Melting of Néel skyrmion lattice

Melting of a particle lattice in two dimensional systems substantially differs from the one in three dimensions. The most prominent theory of the lattice melting in 2D, formulated by Kosterlitz, Thouless, Halperin, Nelson, and Young (KTHNY), describes the solid-liquid phase transition as a two-step process, where the solid phase turns into the liquid via the hexatic phase. The microscopic nature of this process lies in the excitation and unbinding of topological defects in the 2D lattice. The KTHNY melting scenario has been observed in number of 2D physical systems. Here, we theoretically analyze the melting process of a Néel skyrmion lattice by means of numerical simulations using a model of lacunar spinel ${\mathrm{GaV}}_4{\mathrm{S}}_8$ hosting hexagonal skyrmion lattice at low temperatures.

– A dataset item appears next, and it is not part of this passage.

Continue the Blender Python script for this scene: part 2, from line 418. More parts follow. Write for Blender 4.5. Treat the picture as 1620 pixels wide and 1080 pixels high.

We show that topological defects are excited in such skyrmion lattice causing its melting via the hexatic phase in agreement with the KTHNY theory.

Figure 1

Hexagonal 2D lattice and definition of the angle ${\theta }_{nm}$ of a bond connecting two neighboring lattice points, $n$ and $m$, with respect to a fixed vector (in blue).

Figure 2

Skyrmion configurations at low temperatures $T\to 0\mathrm{K}$ calculated for different values of the applied magnetic field $B$. Figures show map of the magnetization $z$ component in a $(200\times 200)a^2$ sized square fragment of the simulated lattice, where $a$ is the lattice constant.

Figure 3

Translational correlation functions calculated with applied magnetic field $B=1.2\mathrm{T}$ at different temperatures $T$. For comparison, the dashed line is the critical translational correlation decay given by $G\left(r\right)\propto r^{-1/3}$.

Figure 4

Normalized diffuse scattering intensity calculated for the skyrmion systems at applied magnetic field $B=1.2\mathrm{T}$ and temperatures (a) $2\mathrm{K}$, (b) $3.01\mathrm{K}$, (c) $3.03\mathrm{K}$, and (d) $4\mathrm{K}$.

Figure 5

Global orientational order parameter as a function of temperature calculated for different values of the applied magnetic field.

Figure 6

Orientational correlation functions calculated for applied magnetic field $B=1.2\mathrm{T}$ for different temperatures $T$. The grey points are the calculated correlation functions while the color lines are the fits of their local maxima to power-law (for temperatures $2.0-3.03\mathrm{K}$) or exponential (for temperatures $3.2-4.0\mathrm{K}$) function. For comparison, the black dashed curve corresponds to power-law decay $\propto r^{-1/4}$.

Figure 7

(a) Parameter ${\eta }_6$ as a function of temperature for magnetic field $B=1.2\mathrm{T}$. The red solid line is a linear fit of the points in the interval $\langle 3.0,3.1\rangle$, where ${\eta }_6$ increases. The dashed line crosses the function in ${\eta }_6=1/4$. (b) The open circles show the total average number of defects in the skyrmion lattice as a function of temperature, while the full circles shows average number of isolated disclinations.

Figure 8

Finite-size scaling of the global orientational order parameter calculated in sub-blocks of size $L_{\mathrm{n}}=L/n$ for $n=1,2$, and 4 calculated for different temperatures. Temperatures and colors of the dashed lines correspond to those in Fig. 6. The black solid lines show functions with slopes $-1/4$ and $-2$.

Figure 9

Topological defects and local orientational order parameter calculated at applied magnetic field $B=1.2\mathrm{T}$ at different temperatures; [(a), (b)] $T=2\mathrm{K}$, [(c), (d)] $T=3.01\mathrm{K}$, [(e), (f)] $T=4.5\mathrm{K}$. In the first column we show connections between nearest neighboring skyrmions obtained by Delaunay triangulation. Each point of the net corresponds to one skyrmion center. Moreover, in the graph we emphasize the topological defects in the skyrmion lattice. Each orange point corresponds to a skyrmion with 7 neighbors while the blue one has just 5 neighbors. The green dots correspond to skyrmions with different numbers of neighbors than 5, 6, or 7. The second column shows the spatial distribution of the local orientational order parameter. Each disk in the plots (b), (d), and (f) corresponds to one skyrmion, its color and arrow direction are related to the argument of the complex local orientational order parameter.